Aim of the exercise
Answer with a single number: the count of lines that hold "Blender".

Records shown

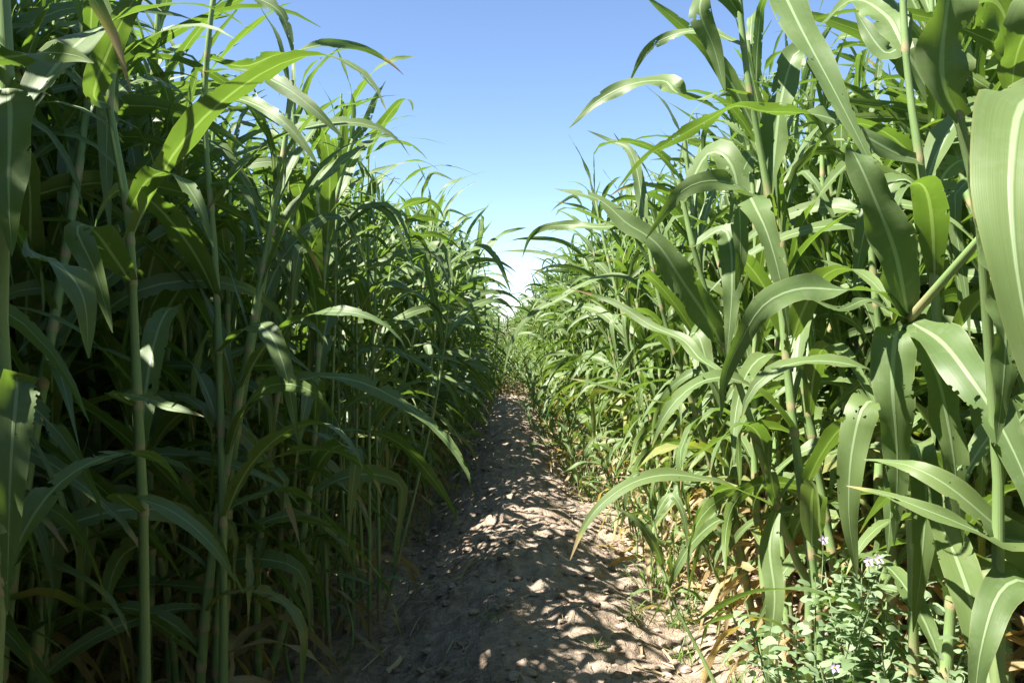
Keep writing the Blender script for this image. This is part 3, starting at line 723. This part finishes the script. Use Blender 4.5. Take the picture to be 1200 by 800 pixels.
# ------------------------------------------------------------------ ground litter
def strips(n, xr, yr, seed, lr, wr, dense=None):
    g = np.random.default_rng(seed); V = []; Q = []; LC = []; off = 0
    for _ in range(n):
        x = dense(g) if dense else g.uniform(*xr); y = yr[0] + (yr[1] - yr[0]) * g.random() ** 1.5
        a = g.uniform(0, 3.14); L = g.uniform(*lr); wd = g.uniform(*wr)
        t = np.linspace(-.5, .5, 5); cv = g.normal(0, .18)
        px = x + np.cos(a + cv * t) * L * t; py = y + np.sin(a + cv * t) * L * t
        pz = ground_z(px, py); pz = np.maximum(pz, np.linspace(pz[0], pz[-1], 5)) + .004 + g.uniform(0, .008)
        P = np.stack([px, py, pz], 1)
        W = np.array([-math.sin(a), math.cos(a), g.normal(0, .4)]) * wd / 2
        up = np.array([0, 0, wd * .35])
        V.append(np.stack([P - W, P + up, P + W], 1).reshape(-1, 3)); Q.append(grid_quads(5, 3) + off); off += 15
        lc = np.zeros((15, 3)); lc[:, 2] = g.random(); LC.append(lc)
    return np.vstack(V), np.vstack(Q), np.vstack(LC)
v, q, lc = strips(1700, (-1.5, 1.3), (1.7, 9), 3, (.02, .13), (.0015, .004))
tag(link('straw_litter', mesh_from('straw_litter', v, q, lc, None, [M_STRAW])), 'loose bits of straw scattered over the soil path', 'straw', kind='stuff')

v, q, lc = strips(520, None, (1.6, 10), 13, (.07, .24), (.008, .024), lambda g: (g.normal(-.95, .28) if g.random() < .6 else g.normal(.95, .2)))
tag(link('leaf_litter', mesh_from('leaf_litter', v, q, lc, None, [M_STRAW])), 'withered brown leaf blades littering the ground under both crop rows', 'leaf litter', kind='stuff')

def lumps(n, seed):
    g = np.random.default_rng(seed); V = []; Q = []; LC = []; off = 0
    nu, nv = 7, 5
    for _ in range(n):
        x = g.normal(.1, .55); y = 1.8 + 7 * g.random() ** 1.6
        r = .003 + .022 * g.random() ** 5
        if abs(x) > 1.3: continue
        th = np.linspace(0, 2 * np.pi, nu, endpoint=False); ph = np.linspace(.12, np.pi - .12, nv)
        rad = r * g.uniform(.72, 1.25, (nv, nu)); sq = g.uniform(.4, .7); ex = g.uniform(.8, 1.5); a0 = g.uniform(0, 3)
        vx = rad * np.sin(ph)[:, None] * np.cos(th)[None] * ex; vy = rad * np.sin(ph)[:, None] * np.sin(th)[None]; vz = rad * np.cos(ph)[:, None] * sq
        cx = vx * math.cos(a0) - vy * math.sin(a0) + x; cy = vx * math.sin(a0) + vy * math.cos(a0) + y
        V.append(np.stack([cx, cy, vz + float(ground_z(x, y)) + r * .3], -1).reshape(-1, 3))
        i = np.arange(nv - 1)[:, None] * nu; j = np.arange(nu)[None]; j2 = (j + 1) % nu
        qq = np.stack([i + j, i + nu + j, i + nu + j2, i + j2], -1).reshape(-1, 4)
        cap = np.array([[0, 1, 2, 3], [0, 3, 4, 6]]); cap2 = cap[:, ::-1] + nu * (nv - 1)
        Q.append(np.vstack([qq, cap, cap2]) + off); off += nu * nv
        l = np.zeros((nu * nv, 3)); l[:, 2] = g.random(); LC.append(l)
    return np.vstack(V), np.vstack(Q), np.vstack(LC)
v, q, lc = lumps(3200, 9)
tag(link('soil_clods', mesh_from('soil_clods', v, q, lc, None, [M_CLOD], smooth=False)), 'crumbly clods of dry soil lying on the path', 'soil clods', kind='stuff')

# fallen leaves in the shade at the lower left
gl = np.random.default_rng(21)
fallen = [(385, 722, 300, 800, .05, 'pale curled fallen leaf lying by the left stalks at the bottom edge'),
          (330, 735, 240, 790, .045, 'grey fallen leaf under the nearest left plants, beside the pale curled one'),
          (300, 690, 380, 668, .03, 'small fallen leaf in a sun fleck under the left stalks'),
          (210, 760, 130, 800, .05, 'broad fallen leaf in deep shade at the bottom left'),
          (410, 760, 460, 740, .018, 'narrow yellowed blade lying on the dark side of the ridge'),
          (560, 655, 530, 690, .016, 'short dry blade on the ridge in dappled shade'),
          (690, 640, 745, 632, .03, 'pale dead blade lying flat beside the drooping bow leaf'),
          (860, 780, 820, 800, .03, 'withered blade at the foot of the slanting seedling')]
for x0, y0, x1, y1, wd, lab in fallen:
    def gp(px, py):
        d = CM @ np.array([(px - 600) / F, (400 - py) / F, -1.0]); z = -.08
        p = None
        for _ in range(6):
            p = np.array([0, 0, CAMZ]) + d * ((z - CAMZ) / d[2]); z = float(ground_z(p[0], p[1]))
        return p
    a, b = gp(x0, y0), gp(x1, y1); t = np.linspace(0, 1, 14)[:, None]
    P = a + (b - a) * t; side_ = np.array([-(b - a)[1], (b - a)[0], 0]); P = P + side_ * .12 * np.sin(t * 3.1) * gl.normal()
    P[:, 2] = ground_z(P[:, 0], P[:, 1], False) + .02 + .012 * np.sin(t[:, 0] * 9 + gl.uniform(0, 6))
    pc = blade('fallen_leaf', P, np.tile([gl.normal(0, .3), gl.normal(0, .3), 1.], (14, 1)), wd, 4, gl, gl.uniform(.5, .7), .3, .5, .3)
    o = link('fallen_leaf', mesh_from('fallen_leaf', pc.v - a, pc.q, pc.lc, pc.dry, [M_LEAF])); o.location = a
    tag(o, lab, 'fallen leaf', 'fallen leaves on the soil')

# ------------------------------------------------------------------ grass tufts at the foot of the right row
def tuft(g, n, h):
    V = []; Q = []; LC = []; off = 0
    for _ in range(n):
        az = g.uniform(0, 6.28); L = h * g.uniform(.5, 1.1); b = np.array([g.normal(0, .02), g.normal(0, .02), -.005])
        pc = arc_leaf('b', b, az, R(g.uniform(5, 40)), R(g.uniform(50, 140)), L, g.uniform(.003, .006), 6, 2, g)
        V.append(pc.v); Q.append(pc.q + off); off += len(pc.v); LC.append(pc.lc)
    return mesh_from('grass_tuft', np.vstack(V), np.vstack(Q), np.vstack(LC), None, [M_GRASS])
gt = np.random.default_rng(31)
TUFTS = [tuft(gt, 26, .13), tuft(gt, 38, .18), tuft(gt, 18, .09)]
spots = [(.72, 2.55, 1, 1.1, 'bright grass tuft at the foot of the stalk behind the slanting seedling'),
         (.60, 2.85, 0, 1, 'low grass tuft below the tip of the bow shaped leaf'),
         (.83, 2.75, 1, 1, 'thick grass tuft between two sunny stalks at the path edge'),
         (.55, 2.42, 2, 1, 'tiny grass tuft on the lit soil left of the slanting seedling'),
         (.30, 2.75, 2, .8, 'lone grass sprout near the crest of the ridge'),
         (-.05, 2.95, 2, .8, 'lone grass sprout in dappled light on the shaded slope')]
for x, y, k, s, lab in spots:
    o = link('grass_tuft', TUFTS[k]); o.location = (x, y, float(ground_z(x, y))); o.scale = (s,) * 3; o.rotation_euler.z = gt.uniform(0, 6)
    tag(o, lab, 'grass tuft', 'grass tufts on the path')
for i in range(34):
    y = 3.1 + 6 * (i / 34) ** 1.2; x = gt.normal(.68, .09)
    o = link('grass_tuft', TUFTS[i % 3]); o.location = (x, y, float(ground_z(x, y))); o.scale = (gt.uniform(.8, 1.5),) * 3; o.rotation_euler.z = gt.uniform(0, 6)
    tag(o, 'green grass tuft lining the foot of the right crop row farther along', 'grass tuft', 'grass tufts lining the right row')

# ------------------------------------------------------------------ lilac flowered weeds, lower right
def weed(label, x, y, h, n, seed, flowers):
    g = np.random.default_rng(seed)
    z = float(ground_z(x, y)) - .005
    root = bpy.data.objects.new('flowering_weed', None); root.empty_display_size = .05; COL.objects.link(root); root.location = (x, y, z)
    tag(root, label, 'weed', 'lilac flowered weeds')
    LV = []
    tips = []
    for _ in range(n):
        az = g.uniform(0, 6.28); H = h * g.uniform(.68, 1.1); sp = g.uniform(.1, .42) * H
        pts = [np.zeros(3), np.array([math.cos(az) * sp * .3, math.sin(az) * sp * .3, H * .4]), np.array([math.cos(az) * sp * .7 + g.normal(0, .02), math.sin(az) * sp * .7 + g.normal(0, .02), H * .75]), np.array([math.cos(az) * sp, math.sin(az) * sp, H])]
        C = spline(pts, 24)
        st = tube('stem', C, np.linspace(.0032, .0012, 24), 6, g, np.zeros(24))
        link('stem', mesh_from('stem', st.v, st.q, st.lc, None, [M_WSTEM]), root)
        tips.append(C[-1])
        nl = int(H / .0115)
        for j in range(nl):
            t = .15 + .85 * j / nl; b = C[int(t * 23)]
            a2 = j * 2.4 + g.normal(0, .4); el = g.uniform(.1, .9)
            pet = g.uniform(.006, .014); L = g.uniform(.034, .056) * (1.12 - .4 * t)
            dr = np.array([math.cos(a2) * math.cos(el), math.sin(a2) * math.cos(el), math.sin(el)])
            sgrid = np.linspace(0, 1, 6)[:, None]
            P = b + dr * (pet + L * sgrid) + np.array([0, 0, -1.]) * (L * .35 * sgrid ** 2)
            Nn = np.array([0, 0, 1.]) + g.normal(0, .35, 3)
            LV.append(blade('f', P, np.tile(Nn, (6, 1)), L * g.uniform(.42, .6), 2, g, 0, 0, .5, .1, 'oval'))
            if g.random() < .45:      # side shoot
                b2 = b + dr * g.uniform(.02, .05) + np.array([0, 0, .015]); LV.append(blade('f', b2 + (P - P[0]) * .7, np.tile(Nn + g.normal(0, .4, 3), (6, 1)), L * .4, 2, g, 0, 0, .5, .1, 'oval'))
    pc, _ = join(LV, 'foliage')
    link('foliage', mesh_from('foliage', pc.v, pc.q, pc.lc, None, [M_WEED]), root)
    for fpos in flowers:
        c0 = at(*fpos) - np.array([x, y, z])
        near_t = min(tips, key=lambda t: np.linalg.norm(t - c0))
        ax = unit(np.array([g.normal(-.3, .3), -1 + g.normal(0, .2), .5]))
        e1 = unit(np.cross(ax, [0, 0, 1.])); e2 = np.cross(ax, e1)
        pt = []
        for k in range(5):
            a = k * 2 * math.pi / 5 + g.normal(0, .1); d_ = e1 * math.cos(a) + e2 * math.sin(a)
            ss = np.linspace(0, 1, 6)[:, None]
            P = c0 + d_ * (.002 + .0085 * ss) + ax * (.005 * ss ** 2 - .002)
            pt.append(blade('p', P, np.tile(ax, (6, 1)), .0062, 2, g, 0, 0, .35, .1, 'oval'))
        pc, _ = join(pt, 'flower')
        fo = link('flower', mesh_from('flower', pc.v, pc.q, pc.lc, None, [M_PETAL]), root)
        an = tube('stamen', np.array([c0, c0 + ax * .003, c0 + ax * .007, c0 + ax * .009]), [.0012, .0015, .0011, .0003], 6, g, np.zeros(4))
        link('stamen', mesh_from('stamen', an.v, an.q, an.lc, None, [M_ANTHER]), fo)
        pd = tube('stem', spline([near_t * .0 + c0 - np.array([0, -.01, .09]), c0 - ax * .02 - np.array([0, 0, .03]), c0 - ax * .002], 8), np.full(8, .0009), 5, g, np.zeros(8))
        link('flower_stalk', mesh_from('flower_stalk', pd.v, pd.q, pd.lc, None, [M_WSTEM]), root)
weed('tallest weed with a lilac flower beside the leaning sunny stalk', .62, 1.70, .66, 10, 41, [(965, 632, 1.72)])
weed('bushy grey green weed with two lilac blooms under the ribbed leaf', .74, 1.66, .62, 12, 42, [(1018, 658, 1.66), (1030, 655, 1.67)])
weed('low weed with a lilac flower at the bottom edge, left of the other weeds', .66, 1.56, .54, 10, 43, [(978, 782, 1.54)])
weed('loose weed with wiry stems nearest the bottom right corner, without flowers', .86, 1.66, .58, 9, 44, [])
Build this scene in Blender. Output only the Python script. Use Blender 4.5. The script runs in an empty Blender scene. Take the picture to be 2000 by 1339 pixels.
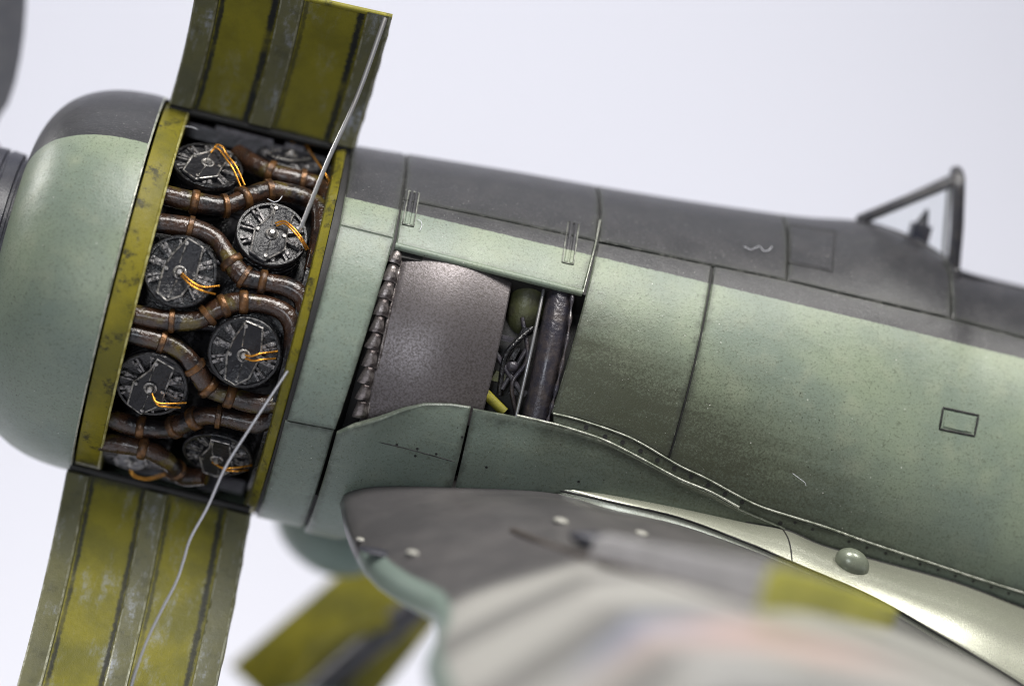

Solved problem
2